Es ist jedoch erstaunlich wenig bekannt darüber, welche Firmen bereits solche Auswertungsalgorithmen einsetzen und nach welchen Kriterien diese Algorithmen arbeiten. Befürworter heben hervor, dass Algorithmen schnell und objektiv arbeiten. Kritiker beklagen die fehlende Transparenz und dass der Mensch auf wenige, einfach vergleichbare Messwerte reduziert wird. Es sind schon verschiedene Fälle aufgedeckt geworden, in denen Algorithmen Bewerbende aufgrund des Geschlechts diskriminiert haben.
Ausser dem Geschlecht könnten auch Noten diskriminierend eingesetzt werden. Es wäre denkbar, dass nur Bewerbende mit Bestnoten automatisch ausgewählt werden. Eine Studie von Margrit Stamm hat jedoch gezeigt, dass eine Mehrzahl der Siegerinnen und Sieger von Berufsmeisterschaften keine besonders gute Sek-I Schulnoten hatte. Selbst Albert Einstein hatte nicht nur Bestnoten. Dies zeigt, dass Erfolg im Berufsleben nicht nur von Schulnoten, sondern stark auch von Persönlichkeitsmerkmalen wie Resilienz, Disziplin, Teamfähigkeit und einer schnellen Auffassungsgabe abhängt.

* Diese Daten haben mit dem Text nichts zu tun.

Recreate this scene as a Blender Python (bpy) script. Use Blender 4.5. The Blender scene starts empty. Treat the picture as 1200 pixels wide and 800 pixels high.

Alle Akteure sind hier gefordert. Arbeitgeber sollten Bewerbende ganzheitlich betrachten und Bewertungskriterien offenlegen. Die Politik ist gefordert, Stellenbewerbende vor Diskriminierung durch Algorithmen zu schützen. Der LCH setzt sich dafür ein, dass Schulen die Ressourcen erhalten, um Lernende auf die digitale Welt vorzubereiten und um zu vermitteln, wie Algorithmen funktionieren (Computational Thinking).